To have the yield on the 10-year US Treasury note drop below 1.00%, says a lot about what investors in the bond market are thinking.

Inflationary expectations built into the 10-year Treasury note have dropped into the 1.50 percent to 1.60 percent range. This is after the range has remained in the 1.70 percent to 1.80 percent range for the past several months. Up to now, this expectation has remained relatively steady, indicating that investors expected future inflation to remain somewhere near 2.00 percent, the target objective of the Federal Reserve.

The numbers for the expected real growth rate for the US economy have been distorted because of the massive flow of “risk averse” monies flowing into the United States as international investors saw the US as a “safe haven” for their funds.

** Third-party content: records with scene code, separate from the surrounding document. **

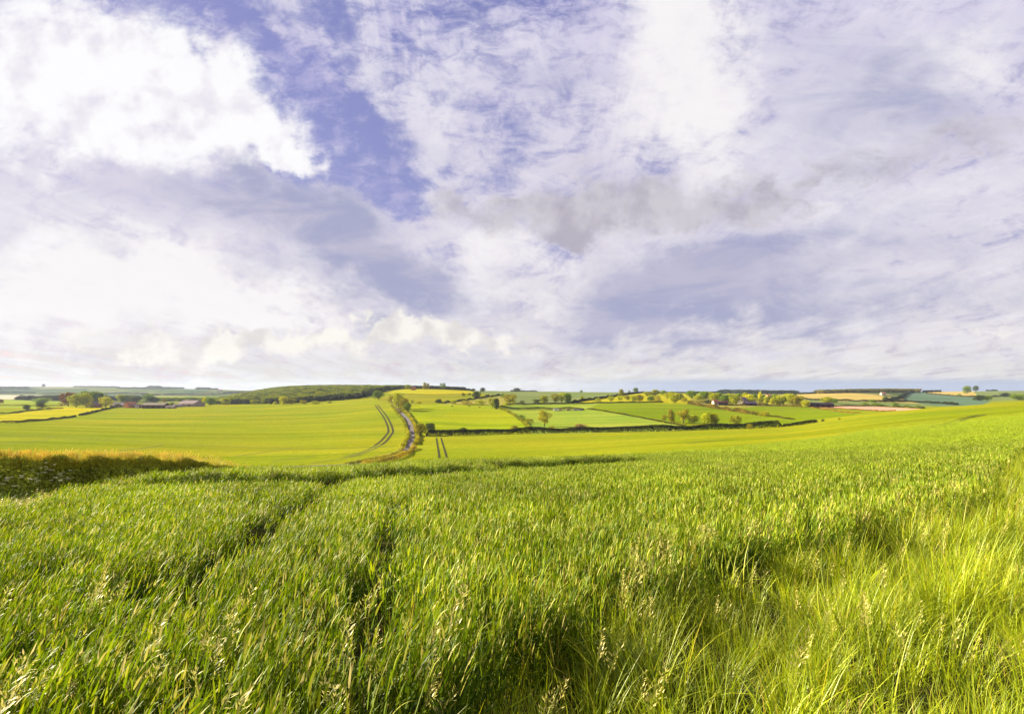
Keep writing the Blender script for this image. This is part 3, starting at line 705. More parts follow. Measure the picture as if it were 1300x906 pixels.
# --- hilltop
T(518,494,5.5,7,'round','Y','yellow green tree beside the red hilltop house, on its left',1150)
T(539,494.4,8.5,5,'tall','O','left and taller one of the two upright trees on the hilltop',1150)
T(543,494.4,7.2,4.5,'tall','O','right one of the two upright trees on the hilltop',1150)
T(562.5,494.5,8,7,'open','G','flat topped pine like tree on the hilltop',1150)
T(601,497.2,4,4.5,'round','D','first of the two small dark skyline trees right of the hilltop wood',1050)
T(613,497.4,5,6,'round','D','second and larger of the two dark skyline trees right of the hilltop wood',1050)
T(605,506,8.5,9.5,'round','D','dark round tree on the rough slope under the skyline',700)
T(588.5,502.5,3.5,4,'bush','D','small dark bush on the yellow slope left of the dark round tree',700)
T(596,501.5,2.6,4,'bush','D','small dark bush just above the dark round tree',700)
T(617,504,3,4,'bush','D','small dark bush just right of the dark round tree',700)
T(557,511.5,5,7,'bush','D','dark bush at the left end of the slope hedge',650)
T(576,512.5,5,8,'bush','Y','yellow bush in the middle of the slope below the hedge',600)
T(592,513.8,5.5,12,'bush','O','broad olive bush on the rough slope, left of two',600)
T(609,514,6,14,'bush','Y','broad yellow olive bush on the rough slope, right of two',600)
T(625,518,12,9,'open','Y','ragged olive tree at the top of the field hedge',550)
T(630,519.5,13,7,'tall','D','narrow dark tree beside the ragged olive tree',550)
T(647.5,515,14,13.5,'open','O','golden brown open tree right of the narrow dark tree',550)
T(639,505,5,6,'bush','G','dark green bush behind the golden brown open tree',700)
T(663,512.5,4,6,'bush','D','small dark bush left of the trees on the upper hedge',700)
T(682,513,6,10,'bush','D','low dark bush left of the upper hedge tree',650)
T(691,512.5,10,10,'round','Y','yellow green tree on the upper hedge, left of the large group',650)
T(705,512.5,12,10,'open','O','left tree of the golden group on the upper hedge',650)
T(713,512.5,13,10,'open','Y','middle tree of the golden group on the upper hedge',650)
T(721,512.5,12.5,9,'tall','G','right and darkest tree of the golden group on the upper hedge',650)
T(739,509,6.5,5,'open','Y','small pale yellow tree right of the golden group',700)
T(759,511,5.5,8,'bush','Y','yellow bush on the hedge junction right of the golden group',650)
T(738,498,2.6,3.5,'round','G','tiny tree on the plain skyline above the golden group',1200)
T(656,496.6,4,8,'round','D','dark skyline tree at the left end of the skyline hedge',1100)
T(691,541.5,19,18,'open','O','large golden brown tree standing alone in the middle field',420)
T(653,547.5,7,10,'round','O','round golden bush tree on the long hedge left of the large lone tree',380)
T(662,533,6,10,'bush','G','green bush on the diagonal hedge',450)
T(671,537,6,11,'bush','Y','yellow bush at the lower end of the diagonal hedge',430)
T(701,545.5,5,9,'bush','O','small brown bush behind the long hedge under the lone tree',400)
T(737,546,7.5,12,'round','P','pinkish brown rounded tree on the long hedge',390)
T(588,549.5,6.5,9,'round','D','dark rounded tree rising from the left part of the long hedge',380)
# --- trees in the vivid field
T(843,535,8,7,'open','O','leftmost and smallest of the row of trees in the vivid green field',420)
T(852,536.5,16,9,'tall','O','slender brown tree second in the row in the vivid green field',420)
T(868,537.5,17,16,'open','O','large dark spreading tree in the middle of the row in the vivid field',420)
T(881,537,9.5,12,'round','Y','low wide tree right of the large spreading tree in the vivid field',420)
T(899,539.5,15,15,'round','Y','big yellow green tree near the right of the row in the vivid field',410)
T(907.5,539.5,13,9,'round','O','darker tree touching the big yellow green one on its right',410)
T(934,541.5,13,12,'open','O','rightmost open tree of the row, just above the long hedge',390)
T(952,545,6,8,'bush','O','rounded brown bush rising from the long hedge near its right part',360)
T(1044.5,534.8,3,4,'bush','D','single dark bush on the crest at the end of the long hedge',330)
T(1065.5,532.6,2.6,3.5,'bush','O','tiny brown bush on the crest beyond the end of the long hedge',330)
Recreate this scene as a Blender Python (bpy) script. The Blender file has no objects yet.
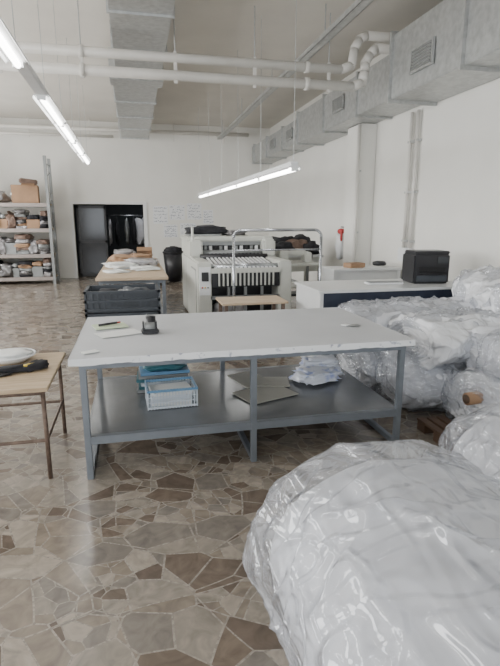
import bpy, bmesh, math, random
from mathutils import Vector, Matrix, noise, Euler
random.seed(7)

# ---------------------------------------------------------------- materials
def new_mat(name):
    m = bpy.data.materials.new(name); m.use_nodes = True
    nt = m.node_tree; b = nt.nodes['Principled BSDF']
    return m, nt, b

def mat(name, col, rough=0.5, metal=0.0, var=0.08, scale=8.0, bump=0.0, bscale=40.0, coat=0.0, emit=None, es=0.0, spec=0.5):
    m, nt, b = new_mat(name)
    b.inputs['Roughness'].default_value = rough
    b.inputs['Metallic'].default_value = metal
    b.inputs['Specular IOR Level'].default_value = spec
    if coat: 
        b.inputs['Coat Weight'].default_value = coat
        b.inputs['Coat Roughness'].default_value = 0.12
    tc = nt.nodes.new('ShaderNodeTexCoord')
    n = nt.nodes.new('ShaderNodeTexNoise'); n.inputs['Scale'].default_value = scale
    n.inputs['Detail'].default_value = 4
    nt.links.new(tc.outputs['Object'], n.inputs['Vector'])
    r = nt.nodes.new('ShaderNodeValToRGB')
    r.color_ramp.elements[0].position = 0.3; r.color_ramp.elements[1].position = 0.7
    r.color_ramp.elements[0].color = (*[max(0, c*(1-var)) for c in col], 1)
    r.color_ramp.elements[1].color = (*[min(1, c*(1+var)) for c in col], 1)
    nt.links.new(n.outputs['Fac'], r.inputs['Fac'])
    nt.links.new(r.outputs['Color'], b.inputs['Base Color'])
    if bump:
        n2 = nt.nodes.new('ShaderNodeTexNoise'); n2.inputs['Scale'].default_value = bscale
        n2.inputs['Detail'].default_value = 5
        nt.links.new(tc.outputs['Object'], n2.inputs['Vector'])
        bp = nt.nodes.new('ShaderNodeBump'); bp.inputs['Strength'].default_value = bump
        bp.inputs['Distance'].default_value = 0.02
        nt.links.new(n2.outputs['Fac'], bp.inputs['Height'])
        nt.links.new(bp.outputs['Normal'], b.inputs['Normal'])
    if emit:
        b.inputs['Emission Color'].default_value = (*emit, 1)
        b.inputs['Emission Strength'].default_value = es
    return m

def mat_floor():
    m, nt, b = new_mat('palladiana_marble')
    N=nt.nodes.new; Lk=nt.links.new
    def math_(op,a,c=None,val=None):
        n=N('ShaderNodeMath'); n.operation=op; Lk(a,n.inputs[0])
        if c is not None: Lk(c,n.inputs[1])
        if val is not None: n.inputs[1].default_value=val
        return n.outputs[0]
    tc = N('ShaderNodeTexCoord')
    mp = N('ShaderNodeMapping'); mp.inputs['Scale'].default_value = (1.0, 1.0, 0.0); mp.inputs['Rotation'].default_value=(0,0,.5)
    Lk(tc.outputs['Object'], mp.inputs['Vector'])
    wn=N('ShaderNodeTexNoise'); wn.inputs['Scale'].default_value=1.2; wn.inputs['Detail'].default_value=0
    Lk(mp.outputs['Vector'],wn.inputs['Vector'])
    vs_=N('ShaderNodeVectorMath'); vs_.operation='SCALE'; vs_.inputs['Scale'].default_value=.22; Lk(wn.outputs['Color'],vs_.inputs[0])
    va=N('ShaderNodeVectorMath'); va.operation='ADD'; Lk(mp.outputs['Vector'],va.inputs[0]); Lk(vs_.outputs[0],va.inputs[1])
    fl=N('ShaderNodeVectorMath'); fl.operation='MULTIPLY'; fl.inputs[1].default_value=(1,1.3,0); Lk(va.outputs[0],fl.inputs[0])
    def vor(scale,feat,off):
        o=N('ShaderNodeVectorMath'); o.operation='ADD'; o.inputs[1].default_value=(off,off*.7,0); Lk(fl.outputs[0],o.inputs[0])
        v=N('ShaderNodeTexVoronoi'); v.feature=feat; v.inputs['Scale'].default_value=scale; v.voronoi_dimensions='2D'
        Lk(o.outputs[0],v.inputs['Vector']); return v
    A=vor(4.2,'F1',0); Ae=vor(4.2,'DISTANCE_TO_EDGE',0)
    C=vor(9.0,'F1',3.3); Ce=vor(9.0,'DISTANCE_TO_EDGE',3.3)
    D=vor(2.7,'F1',7.1); De=vor(2.7,'DISTANCE_TO_EDGE',7.1)
    sA=N('ShaderNodeSeparateColor'); Lk(A.outputs['Color'],sA.inputs[0])
    sC=N('ShaderNodeSeparateColor'); Lk(C.outputs['Color'],sC.inputs[0])
    sD=N('ShaderNodeSeparateColor'); Lk(D.outputs['Color'],sD.inputs[0])
    sub=math_('GREATER_THAN',sA.outputs[1],val=.60)
    key=math_('FRACT',math_('ADD',math_('ADD',sA.outputs[0],sD.outputs[0]),math_('MULTIPLY',sC.outputs[0],sub)))
    r = N('ShaderNodeValToRGB'); cr = r.color_ramp; cr.interpolation = 'CONSTANT'
    cols = [(0.0,(.150,.118,.092)),(0.12,(.215,.180,.146)),(0.34,(.255,.225,.190)),(0.5,(.19,.168,.146)),(0.66,(.310,.272,.228)),(0.78,(.225,.188,.152)),(0.91,(.125,.098,.078))]
    cr.elements[0].position = 0; cr.elements[0].color = (*cols[0][1],1)
    cr.elements[1].position = cols[1][0]; cr.elements[1].color = (*cols[1][1],1)
    for p,c in cols[2:]:
        el = cr.elements.new(p); el.color = (*c,1)
    Lk(key, r.inputs['Fac'])
    n = N('ShaderNodeTexNoise'); n.inputs['Scale'].default_value = 9; n.inputs['Detail'].default_value = 9
    n.inputs['Distortion'].default_value = 1.4
    Lk(tc.outputs['Object'], n.inputs['Vector'])
    nr = N('ShaderNodeValToRGB')
    nr.color_ramp.elements[0].position=.3; nr.color_ramp.elements[0].color=(.72,.72,.72,1)
    nr.color_ramp.elements[1].position=.72; nr.color_ramp.elements[1].color=(1.24,1.23,1.21,1)
    Lk(n.outputs['Fac'], nr.inputs['Fac'])
    mx = N('ShaderNodeMix'); mx.data_type='RGBA'; mx.blend_type='MULTIPLY'; mx.inputs[0].default_value=1
    Lk(r.outputs['Color'], mx.inputs[6]); Lk(nr.outputs['Color'], mx.inputs[7])
    ja=math_('LESS_THAN',Ae.outputs['Distance'],val=.021)
    jb=math_('MULTIPLY',math_('LESS_THAN',Ce.outputs['Distance'],val=.028),sub)
    jd=math_('LESS_THAN',De.outputs['Distance'],val=.012)
    j=math_('MAXIMUM',math_('MAXIMUM',ja,jb),jd)
    n3 = N('ShaderNodeTexVoronoi'); n3.inputs['Scale'].default_value = 80
    Lk(mp.outputs['Vector'], n3.inputs['Vector'])
    jr = N('ShaderNodeValToRGB')
    jr.color_ramp.elements[0].color=(.19,.165,.14,1); jr.color_ramp.elements[1].color=(.36,.325,.28,1)
    Lk(n3.outputs['Color'], jr.inputs['Fac'])
    mx2 = N('ShaderNodeMix'); mx2.data_type='RGBA'
    Lk(j, mx2.inputs[0]); Lk(mx.outputs[2], mx2.inputs[6]); Lk(jr.outputs['Color'], mx2.inputs[7])
    Lk(mx2.outputs[2], b.inputs['Base Color'])
    rr = N('ShaderNodeMapRange'); rr.inputs[3].default_value=.13; rr.inputs[4].default_value=.30
    n4 = N('ShaderNodeTexNoise'); n4.inputs['Scale'].default_value=2.5
    Lk(tc.outputs['Object'], n4.inputs['Vector'])
    Lk(n4.outputs['Fac'], rr.inputs[0]); Lk(rr.outputs[0], b.inputs['Roughness'])
    b.inputs['Specular IOR Level'].default_value=.65
    return m

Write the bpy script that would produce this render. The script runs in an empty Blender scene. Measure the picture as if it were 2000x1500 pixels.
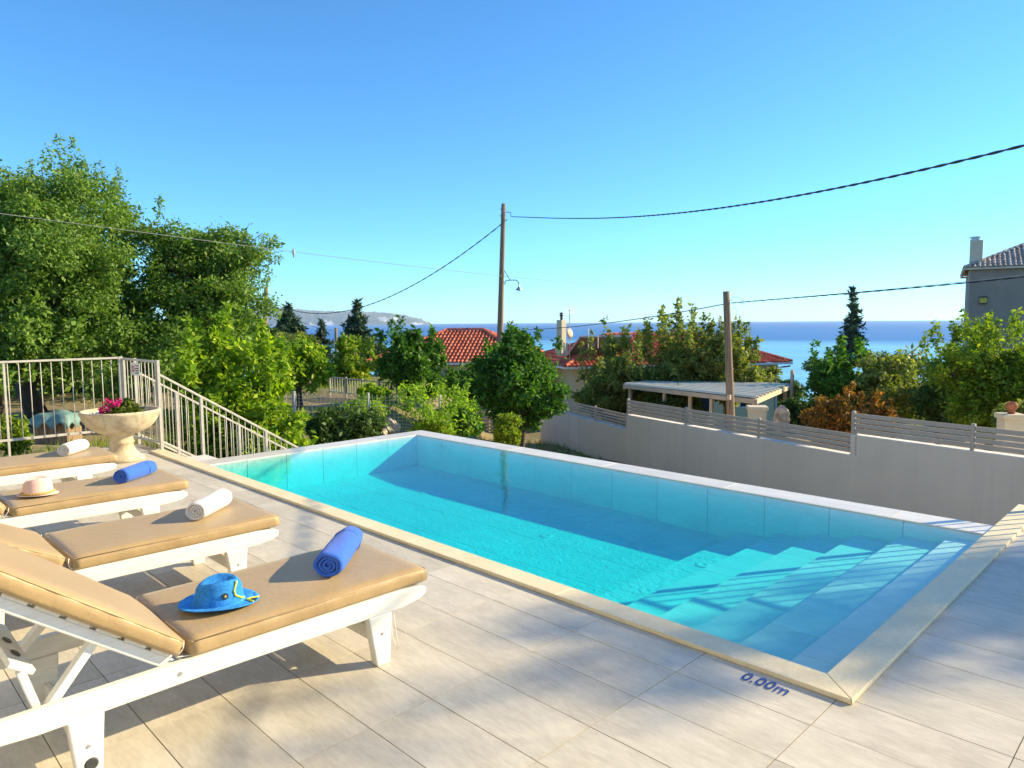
import bpy, bmesh, math, random
import numpy as np
from mathutils import Vector, Matrix

sc = bpy.context.scene
COL = sc.collection
rad = math.radians
random.seed(7)
RNG = np.random.default_rng(11)

# ------------------------------------------------------------------ camera
CAM_H = 1.56
F_PX, PITCH, ROLL, YAW = 1390.4, 0.0871, 0.00737, 0.78895
_c, _s = math.cos, math.sin
FWD = np.array([_c(YAW)*_c(PITCH), _s(YAW)*_c(PITCH), -_s(PITCH)])
_r0 = np.array([_s(YAW), -_c(YAW), 0.0]); _u0 = np.cross(_r0, FWD)
RGT = _r0*_c(ROLL) - _u0*_s(ROLL); UPV = _u0*_c(ROLL) + _r0*_s(ROLL)
cam = bpy.data.cameras.new('camera'); cam_o = bpy.data.objects.new('camera', cam); COL.objects.link(cam_o)
cam.sensor_width = 36.0; cam.lens = F_PX/2000*36.0; cam.clip_start = 0.05; cam.clip_end = 90000
cam_o.matrix_world = Matrix(((RGT[0], UPV[0], -FWD[0], 0), (RGT[1], UPV[1], -FWD[1], 0), (RGT[2], UPV[2], -FWD[2], CAM_H), (0, 0, 0, 1)))
sc.camera = cam_o

# ------------------------------------------------------------------ sky, sun, exposure
SUN_AZ, SUN_EL = rad(-31.0), rad(24.5)
world = bpy.data.worlds.new('World'); sc.world = world; world.use_nodes = True
wn = world.node_tree; bg = wn.nodes['Background']
sky = wn.nodes.new('ShaderNodeTexSky'); sky.sky_type = 'NISHITA'; sky.sun_disc = False
sky.sun_elevation = SUN_EL; sky.sun_rotation = math.pi/2 - SUN_AZ
sky.altitude = 60; sky.air_density = 0.85; sky.dust_density = 0.0; sky.ozone_density = 4.0
tint = wn.nodes.new('ShaderNodeMix'); tint.data_type = 'RGBA'; tint.blend_type = 'MULTIPLY'; tint.inputs[0].default_value = 1.0; tint.inputs[7].default_value = (.43, .83, 1.0, 1)
wn.links.new(sky.outputs[0], tint.inputs[6]); wn.links.new(tint.outputs[2], bg.inputs[0])
bg.inputs[1].default_value = 0.13
sun = bpy.data.lights.new('sun', 'SUN'); sun_o = bpy.data.objects.new('sun', sun); COL.objects.link(sun_o)
sun.energy = 4.8; sun.angle = rad(0.53); sun.color = (1.0, 0.81, 0.48)
SUN_DIR = Vector((_c(SUN_AZ)*_c(SUN_EL), _s(SUN_AZ)*_c(SUN_EL), _s(SUN_EL)))
sun_o.rotation_euler = SUN_DIR.to_track_quat('Z', 'Y').to_euler(); sun_o.location = (12, -8, 14)
vs = sc.view_settings; vs.view_transform = 'Standard'; vs.look = 'None'; vs.gamma = 1.0; vs.use_curve_mapping = False
vs.exposure = 1.05
cy = sc.cycles
cy.use_denoising = True; cy.max_bounces = 8; cy.transparent_max_bounces = 16; cy.diffuse_bounces = 3
cy.glossy_bounces = 3; cy.transmission_bounces = 4; cy.volume_bounces = 1
cy.sample_clamp_indirect = 8.0; cy.caustics_reflective = False; cy.caustics_refractive = False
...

So, the important thing here, for me, is the fact that inflationary expectations have taken such a hit in the past week or so. This movement indicates to me that investors now believe that the Federal Reserve cannot really stop an economic slowdown. All the Fed can do is try and keep financial markets calm.

So, we are at yet another inflection point. All the crypto markets need to do is respond intelligently to these changes.